I just finished reading that article earlier this afternoon and am glad that somebody posted it here. It is about as timely as they come even though we already discussed exactly same issues 3 months ago here. <gggggg>
Message 21880859

What I like to add to Barrons' article is risk layering. I opine that we have no way of measuring that indicator right now. I suspect that while a subprime loan may present 1 or 2 layers of risk a yr or two ago, there may be 4 or 5 now.

e.g. the original subprime loan may be just a low FICO loan, just 1 risk. Then it is low FICO plus high LTV, 2 risks. Then it is low FICO, high LTV, piggyback, 3 risks. Then it is low FICO, high LTV, piggyback and stated income, 4 risks and so on.

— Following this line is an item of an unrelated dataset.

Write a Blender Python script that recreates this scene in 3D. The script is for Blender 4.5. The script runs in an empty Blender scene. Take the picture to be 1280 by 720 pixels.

As these layers of risks got piled on, it does not take a perfect storm to knock down the subprime bubble, just any one of many events. In fact, it may already be loaded to a point that price appreciation or that salary increase MUST happen to avoid financial disaster.

Regarding the lower-ranking tranches of sub-prime mortgage-backed securities, bonds rated triple-B minus and below, I have this thought. Typically, these are very thin slices representing a very small part of the securities offered. However, these are the tranches that supposedly removed the risks for the higher ranking tranches, allowing them to be priced so ridiculously low in the last few years. If these BBB- tranches get wiped up with defaults, who will buy them in the future unless the price skyrockets? What would that do to the overall rates?

Sure looks like GREBB day aftermath to me.